Quelques regrets doivent cependant être formulés. Cet ouvrage manque de repères cartographiques. Une autre difficulté est liée à la diversité des zones géographiques répertoriées dans tel ou tel chapitre. Si, par exemple, l’un des auteurs développe largement l’aspect des villes européennes dans l’ancienne Union soviétique, nous aurions été sensibles à une comparaison avec les périodes précédentes à propos du même territoire. De même, une question comme celle de l’émancipation du pouvoir local et de la formation d’autorités municipales est développée dans la période de la ville médiévale mais inégalement reprise dans les périodes suivantes à propos du mouvement communal, de la gouvernance ou de l’évolution des besoins financiers des villes pour se gérer elles-mêmes. Mais cela nous montre que le travail des historiens n’est pas, loin de là, terminé.
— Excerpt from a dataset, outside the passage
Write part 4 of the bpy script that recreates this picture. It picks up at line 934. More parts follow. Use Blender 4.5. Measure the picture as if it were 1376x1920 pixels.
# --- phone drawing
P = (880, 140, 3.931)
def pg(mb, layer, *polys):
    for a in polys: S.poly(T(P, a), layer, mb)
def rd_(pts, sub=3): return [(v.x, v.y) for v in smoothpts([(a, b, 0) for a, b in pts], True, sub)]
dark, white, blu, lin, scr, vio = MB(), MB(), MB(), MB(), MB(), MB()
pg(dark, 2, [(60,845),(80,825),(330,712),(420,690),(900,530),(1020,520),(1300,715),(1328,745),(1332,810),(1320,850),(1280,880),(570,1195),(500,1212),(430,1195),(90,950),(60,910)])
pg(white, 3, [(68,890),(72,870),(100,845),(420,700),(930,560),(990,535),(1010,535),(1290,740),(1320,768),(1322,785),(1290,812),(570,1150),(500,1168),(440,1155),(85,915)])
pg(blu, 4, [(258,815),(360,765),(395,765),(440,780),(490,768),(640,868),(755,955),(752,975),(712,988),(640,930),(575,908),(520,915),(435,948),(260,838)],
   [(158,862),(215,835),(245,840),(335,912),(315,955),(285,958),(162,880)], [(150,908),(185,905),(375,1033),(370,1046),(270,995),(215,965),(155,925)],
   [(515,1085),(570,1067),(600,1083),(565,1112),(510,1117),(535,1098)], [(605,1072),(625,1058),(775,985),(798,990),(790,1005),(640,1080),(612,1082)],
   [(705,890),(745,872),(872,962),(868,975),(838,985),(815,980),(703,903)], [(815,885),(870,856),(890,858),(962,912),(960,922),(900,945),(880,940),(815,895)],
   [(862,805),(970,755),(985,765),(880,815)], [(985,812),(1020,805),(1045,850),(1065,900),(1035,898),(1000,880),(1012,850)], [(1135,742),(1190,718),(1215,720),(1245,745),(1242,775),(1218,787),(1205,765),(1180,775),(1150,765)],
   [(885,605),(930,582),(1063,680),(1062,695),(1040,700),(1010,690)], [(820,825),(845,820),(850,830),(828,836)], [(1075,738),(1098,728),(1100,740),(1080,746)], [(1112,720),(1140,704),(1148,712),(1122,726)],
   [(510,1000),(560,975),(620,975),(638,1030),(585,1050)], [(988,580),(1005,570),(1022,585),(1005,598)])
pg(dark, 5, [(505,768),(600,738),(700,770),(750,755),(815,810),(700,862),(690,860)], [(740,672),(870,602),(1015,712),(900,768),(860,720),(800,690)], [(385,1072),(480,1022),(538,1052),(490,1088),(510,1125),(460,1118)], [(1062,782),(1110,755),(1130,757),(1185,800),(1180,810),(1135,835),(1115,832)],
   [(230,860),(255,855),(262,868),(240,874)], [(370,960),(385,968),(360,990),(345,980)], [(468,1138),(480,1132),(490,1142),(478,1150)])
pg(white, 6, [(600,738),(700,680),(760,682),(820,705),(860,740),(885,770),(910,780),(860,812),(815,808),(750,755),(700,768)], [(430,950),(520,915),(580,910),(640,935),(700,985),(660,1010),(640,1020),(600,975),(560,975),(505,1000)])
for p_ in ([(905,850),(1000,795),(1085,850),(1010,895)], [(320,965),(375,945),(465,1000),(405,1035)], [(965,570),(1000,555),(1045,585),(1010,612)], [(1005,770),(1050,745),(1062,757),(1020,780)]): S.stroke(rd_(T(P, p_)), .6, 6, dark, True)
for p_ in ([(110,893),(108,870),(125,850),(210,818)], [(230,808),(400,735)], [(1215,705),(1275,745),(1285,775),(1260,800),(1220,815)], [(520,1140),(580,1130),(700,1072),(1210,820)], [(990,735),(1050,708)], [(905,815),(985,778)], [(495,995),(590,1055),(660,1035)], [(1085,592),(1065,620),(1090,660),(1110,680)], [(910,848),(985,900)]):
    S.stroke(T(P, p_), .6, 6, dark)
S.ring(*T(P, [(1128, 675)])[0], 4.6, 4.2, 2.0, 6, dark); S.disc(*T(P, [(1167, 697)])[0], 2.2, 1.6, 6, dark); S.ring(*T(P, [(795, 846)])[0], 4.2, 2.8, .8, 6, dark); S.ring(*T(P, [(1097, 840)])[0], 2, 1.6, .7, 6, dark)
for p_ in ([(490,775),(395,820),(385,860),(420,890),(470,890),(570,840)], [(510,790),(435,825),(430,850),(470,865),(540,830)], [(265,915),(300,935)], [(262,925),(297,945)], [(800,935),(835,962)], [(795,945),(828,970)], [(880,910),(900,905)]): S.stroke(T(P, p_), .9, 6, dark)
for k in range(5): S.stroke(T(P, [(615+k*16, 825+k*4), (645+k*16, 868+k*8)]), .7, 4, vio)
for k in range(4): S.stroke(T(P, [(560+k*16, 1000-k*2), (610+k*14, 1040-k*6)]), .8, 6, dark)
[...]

Nous ne pouvons que recommander aux urbanistes soucieux du développement de leur profession de lire avec attention les chapitres du livre 4 sur la formation des sciences de la ville et les transformations urbaines vues sous l’angle du poids tout à fait relatif de l’urbanisme dans le développement de ces villes européennes. Et plus loin, dans le livre 6, de noter comment les modalités de la croissance ou du repli urbains épousent les héritages de l’histoire économique et sociale.
Cet ouvrage traite aussi du logement et de son évolution ainsi que du maintien des inégalités en matière d’accès à l’habitat, même si dans bien d’autres villes du monde nous croisons des situations bien pires qu’en Europe. Il y est également question de l’espace public et de son importance ; depuis l’Antiquité il reste un élément déterminant de l’existence d’une ville : la rue, la place et tous les espaces de sociabilité agissante (I-484)…
Parmi les leçons de relativité que nous donne cette publication, retenons une affirmation : “On peut au Moyen Âge vivre en ville et travailler à la campagne” (I-437). Voilà une inversion qui fait rêver l’urbain d’aujourd’hui. C’est l’un des mérites de cette Histoire de l’Europe urbaine que de nous ramener à ces modestes plaisirs de vivre en ville.